Saturday, August 18, 2012

Rice: Big Planthopper Infestation

China's rainy wet weather this summer has facilitated an unusually large population of planthoppers in many areas of southern China. These tiny winged insects suck sap out of plants and lay eggs. The resulting "hopper burn" turns rice plants brown and ultimately kills them.

Planthoppers on rice plants. 

In Hunan Province insect problems with the rice crop are up 30 percent this year and Hunan's planthopper infestation is said to be the worst in 20 years. Hunan officials blame the weather. They organized two massive sprayings of the crop earlier this summer, but effectiveness was limited by ineffective use of pesticides and the lack of labor since so many farmers were away working in cities. Despite these problems, Hunan officials insist their spraying will limit the effects of the bugs.
A team organized to spray planthoppers in Jiangxi Province. 

Big planthopper infestations recur every 5-to-7 years, and Hubei's planthopper infestation this year is said to be the worst since a record outbreak in 2006. Planthoppers are said to have affected 70 percent of the province's rice area this year. In 2006, planthoppers affected 90% of Hubei's area and losses of 1.18 million metric tons were attributed to the bugs.

A reporter visiting Zhijiang saw no visible evidence of planthoppers in the field. However, a technician described the planthoppers as a hidden crisis. He picked a rice plant, shook it, and gray planthoppers fell out. The technician said that 30,000 bugs can turn a rice field brown in a week's time.

Planthoppers were first observed this year in Zhijiang in early May. An adult lays 200 to 400 eggs and produces a new generation in just 20 days. In Zhijiang, farmers plant early, late and single-season rice crops, so the bugs can find suitable fields all summer long.

The Hubei article offers 61-year-old farmer Song as an example for farmers to follow. Song said he broke out in a cold sweat in July when he found 25,000 planthoppers in his field. However, a couple of days after spraying, he says there are few bugs left and now he feels relieved. The technician says they left one field unsprayed and there are now 40,000 planthoppers there.

Remote control helicopter sprays rice fields in Hubei. 
Source: Hubei Chutian Metropolitan Daily, posted on Jinrongjie

The Hubei article says city people shouldn't worry that planthoppers will affect rice prices. It says they have treated two-thirds of the single-season rice crop and there shouldn't be much effect on production. According to the article, rice prices are affected by multiple factors: weather, quality, and grain imports; the effect of planthoppers on rice prices is "not clear."

An article by a Zhejiang University Professor (in English) worries that planthopper problems in China are becoming more widespread and lead to estimated losses of 2 or 3 million tonnes annually. He attributes the increase in planthopper problems to increasing pesticide and fertilizer use and the adoption of hybrid rice varieties that are favored by planthoppers. He cites two chemicals--imidacloprid and fiprinol--used to treat seeds which have become "virtually useless" because planthoppers have developed resistance to them.

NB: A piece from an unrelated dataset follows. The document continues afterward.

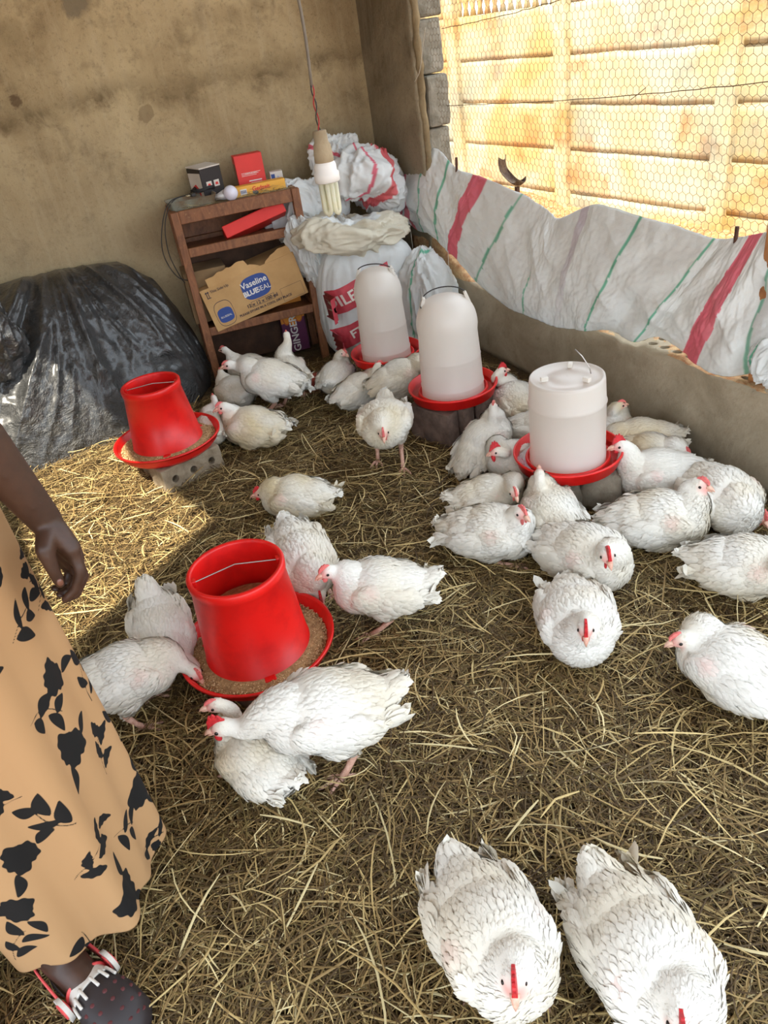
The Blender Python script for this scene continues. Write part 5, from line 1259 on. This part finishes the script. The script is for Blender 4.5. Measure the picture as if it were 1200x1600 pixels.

According to the International Rice Research Institute's (IRRI) fact sheet on planthoppers, an outbreak occurs when pesticides kill natural enemies that would eat their eggs. IRRI recommends avoiding "indiscriminate use of insecticides" to control planthoppers since the chemicals kill natural enemies. An IRRI video warns about the rapid increase in insecticide-resistance in China, warns that pesticide-spraying is counter-productive and explains a method for controlling planthoppers without insecticides.

It's unlikely that Chinese farmers or officials would be receptive to IRRI's integrated pest management method since it requires leaving a strip of vegetation in fields to support bugs that are natural enemies of planthoppers--that would mean fewer rice plants per hectare and a lower rice yield. The preference is to plant rice as densely as possible and depend on chemicals to wipe out any pests that show up. The Pesticide Action Network criticizes China and Vietnam's boost in pesticide funds in response to a big planthopper outbreak in 2005: their fact sheet argues that pesticide use during the 1970s created the planthopper infestation in the first place.

If there is considerable damage to the rice crop, officials probably won't admit it since rice is such a politically sensitive crop and they are so worried about food prices. The Hunan article mentions in passing that the province has a target of increasing early-season rice production by 700,000 metric tons. It is rare for Chinese officials to acknowledge that a target was not attained. Thus, you can bet on another statistical increase in rice production regardless of the weather or pests.